Lately, movies adapted from comic books have been successful about 50% of the time. For every X-Men or Spiderman, there is an Electra or The Incredible Hulk. Given that Batman Begins was a pretty good movie, I’m going to have to bet against the Fantastic Four. My motives are partially selfish, though, since one of the most amazing, well-written, and literary comic books (sorry, graphic novels) is being adapted into a movie by the guys behind The Matrix. It is V for Vendetta, by Alan Moore, who also wrote From Hell (an okay movie) and The League of Extraordinary Gentlemen (a bad movie), so by my logic, he’s due for a decent adaptation, too. When I found out this was going to be made into a movie, I was completely caught by surprise. Along with V for Vendetta, Alan Moore created The Watchmen, which is one of the very best graphic novels, at least amongst those that deal with superheroes. It also, by far, the more popular of the two. Years ago, there was talk of a Watchmen movie, directed by Terry Gilliam, which never came to fruition. The last thing I ever expected to hear was that V for Vendetta would be considered for a movie. Although it slightly edges out The Watchmen for Best Graphic Novel by an Englishman Who Is Not Neil Gaiman in my own personal award ceremony, it is far too subversive for American audiences. Basically, one of its themes is that anarchy is a preferable form of government (or lack thereof) over fascism. I actually agree with that, but I’m not that eager to experiment either way. In any case, a fear was that, in this wonderful, double-plus good age of enlightenment that America is currently wallowing in, the marketing guys at Warner Bros. would sell this movie rather gingerly. This week, however, they unveiled a new “coming soon” poster (just in time for the Independence day weekend, they said), which had this for it’s tagline:

People should not be afraid of their governments. Governments should be afraid of their people.
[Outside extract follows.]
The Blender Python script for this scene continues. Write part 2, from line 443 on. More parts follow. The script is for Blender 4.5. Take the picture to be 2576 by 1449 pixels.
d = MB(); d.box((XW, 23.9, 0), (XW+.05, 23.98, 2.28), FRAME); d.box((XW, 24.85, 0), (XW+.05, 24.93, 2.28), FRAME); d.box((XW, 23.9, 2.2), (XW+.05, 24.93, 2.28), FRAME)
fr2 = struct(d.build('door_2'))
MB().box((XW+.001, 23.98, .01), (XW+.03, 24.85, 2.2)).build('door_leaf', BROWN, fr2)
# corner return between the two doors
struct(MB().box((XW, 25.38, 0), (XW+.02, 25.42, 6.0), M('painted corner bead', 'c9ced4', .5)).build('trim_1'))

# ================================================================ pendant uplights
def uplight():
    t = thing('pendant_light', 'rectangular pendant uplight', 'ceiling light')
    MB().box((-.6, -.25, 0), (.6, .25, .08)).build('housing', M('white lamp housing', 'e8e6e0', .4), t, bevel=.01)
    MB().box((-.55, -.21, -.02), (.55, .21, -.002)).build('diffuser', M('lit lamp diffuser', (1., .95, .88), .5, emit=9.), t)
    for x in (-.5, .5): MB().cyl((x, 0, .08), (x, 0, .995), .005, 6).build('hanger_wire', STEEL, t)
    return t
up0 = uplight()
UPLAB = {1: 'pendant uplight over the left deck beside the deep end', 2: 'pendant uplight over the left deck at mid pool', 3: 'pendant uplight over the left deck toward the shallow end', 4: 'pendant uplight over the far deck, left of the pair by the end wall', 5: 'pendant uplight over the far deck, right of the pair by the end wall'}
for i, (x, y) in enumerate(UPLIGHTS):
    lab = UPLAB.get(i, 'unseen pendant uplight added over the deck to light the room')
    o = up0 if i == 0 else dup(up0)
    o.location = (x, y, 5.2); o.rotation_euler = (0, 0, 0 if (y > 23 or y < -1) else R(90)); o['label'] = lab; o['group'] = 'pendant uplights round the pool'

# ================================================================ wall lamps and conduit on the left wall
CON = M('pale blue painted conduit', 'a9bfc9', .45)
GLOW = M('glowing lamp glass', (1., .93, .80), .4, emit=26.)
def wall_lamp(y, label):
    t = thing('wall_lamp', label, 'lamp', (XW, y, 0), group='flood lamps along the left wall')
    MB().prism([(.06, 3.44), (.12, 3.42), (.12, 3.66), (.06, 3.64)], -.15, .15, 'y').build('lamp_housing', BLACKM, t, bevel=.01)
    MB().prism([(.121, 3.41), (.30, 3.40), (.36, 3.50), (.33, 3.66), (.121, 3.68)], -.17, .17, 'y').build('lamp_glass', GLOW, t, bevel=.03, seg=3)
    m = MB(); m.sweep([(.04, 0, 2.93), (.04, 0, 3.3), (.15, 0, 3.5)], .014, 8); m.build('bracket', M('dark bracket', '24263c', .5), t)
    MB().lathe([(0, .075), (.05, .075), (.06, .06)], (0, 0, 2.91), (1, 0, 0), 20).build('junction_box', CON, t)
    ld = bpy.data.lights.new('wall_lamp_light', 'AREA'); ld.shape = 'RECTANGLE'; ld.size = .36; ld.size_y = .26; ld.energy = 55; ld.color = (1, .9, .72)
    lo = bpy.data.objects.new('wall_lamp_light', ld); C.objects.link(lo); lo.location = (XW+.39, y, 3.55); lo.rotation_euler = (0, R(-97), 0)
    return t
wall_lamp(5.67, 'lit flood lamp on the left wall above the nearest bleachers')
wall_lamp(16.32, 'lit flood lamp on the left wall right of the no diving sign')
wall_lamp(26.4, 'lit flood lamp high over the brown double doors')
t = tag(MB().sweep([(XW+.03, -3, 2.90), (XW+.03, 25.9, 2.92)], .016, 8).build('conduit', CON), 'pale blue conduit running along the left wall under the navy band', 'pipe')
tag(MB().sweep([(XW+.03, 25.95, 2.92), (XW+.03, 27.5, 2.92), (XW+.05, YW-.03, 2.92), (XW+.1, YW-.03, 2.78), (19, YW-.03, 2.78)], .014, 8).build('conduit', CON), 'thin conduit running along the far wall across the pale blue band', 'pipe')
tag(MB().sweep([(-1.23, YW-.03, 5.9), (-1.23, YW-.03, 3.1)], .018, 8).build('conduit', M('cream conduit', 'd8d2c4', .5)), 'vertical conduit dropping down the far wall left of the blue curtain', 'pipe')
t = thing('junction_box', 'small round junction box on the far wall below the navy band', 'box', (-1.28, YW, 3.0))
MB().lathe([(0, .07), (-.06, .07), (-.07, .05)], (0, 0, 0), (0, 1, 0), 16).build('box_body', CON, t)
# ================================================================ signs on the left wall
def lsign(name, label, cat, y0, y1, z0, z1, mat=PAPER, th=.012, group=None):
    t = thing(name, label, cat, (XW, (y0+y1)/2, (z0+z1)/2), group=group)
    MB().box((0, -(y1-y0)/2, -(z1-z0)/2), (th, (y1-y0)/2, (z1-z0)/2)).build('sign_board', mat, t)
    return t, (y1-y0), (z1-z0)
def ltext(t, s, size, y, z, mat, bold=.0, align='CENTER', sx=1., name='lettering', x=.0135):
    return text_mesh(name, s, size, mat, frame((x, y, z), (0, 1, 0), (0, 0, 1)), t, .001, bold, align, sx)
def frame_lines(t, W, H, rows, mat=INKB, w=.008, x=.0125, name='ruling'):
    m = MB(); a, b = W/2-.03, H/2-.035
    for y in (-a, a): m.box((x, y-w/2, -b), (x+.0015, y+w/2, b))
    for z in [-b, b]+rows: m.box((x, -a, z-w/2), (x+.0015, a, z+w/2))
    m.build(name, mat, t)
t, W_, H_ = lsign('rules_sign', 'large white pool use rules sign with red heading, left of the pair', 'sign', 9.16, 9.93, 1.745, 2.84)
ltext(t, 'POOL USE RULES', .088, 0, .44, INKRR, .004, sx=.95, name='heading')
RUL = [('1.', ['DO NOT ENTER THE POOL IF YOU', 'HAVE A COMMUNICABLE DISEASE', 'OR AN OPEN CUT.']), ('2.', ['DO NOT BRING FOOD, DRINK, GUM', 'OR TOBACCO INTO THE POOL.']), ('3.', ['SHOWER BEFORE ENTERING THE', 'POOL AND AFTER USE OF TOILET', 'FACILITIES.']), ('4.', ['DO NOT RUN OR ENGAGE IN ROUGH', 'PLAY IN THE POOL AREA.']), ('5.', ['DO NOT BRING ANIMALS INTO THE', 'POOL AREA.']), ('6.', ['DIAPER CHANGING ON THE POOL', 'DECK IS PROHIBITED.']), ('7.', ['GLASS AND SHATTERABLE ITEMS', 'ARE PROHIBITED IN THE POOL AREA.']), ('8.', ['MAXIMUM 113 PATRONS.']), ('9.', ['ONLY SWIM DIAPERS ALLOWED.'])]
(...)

And to that I say, “Amen.” Another happy happenstance: The main character, “V,” was going to be played by James Purefoy, whom I have nothing against, mostly because I have no idea who he is, but he dropped out. He’s been replaced by Hugo Weaving, the actor behind Elron and Agent Smith. This is happiness, indeed. Of course, if they stay true to the story, we never actually see V’s face, but that’s for later.


The man who introduced me to both The Watchmen and V for Vendetta is Joe Dubecky. He just informed me of his engagement (in the comments of this very blog!). Congratulations, Joe! And where did your website go?


For the past several months, I’ve had ONE blog entry per month. That’s so weak. Thanks to those who stop by every now and then to see if I’ve updated anything. There is always the desire to do more and the laziness that prevents it from happening. Maybe this month, I’ll post twice.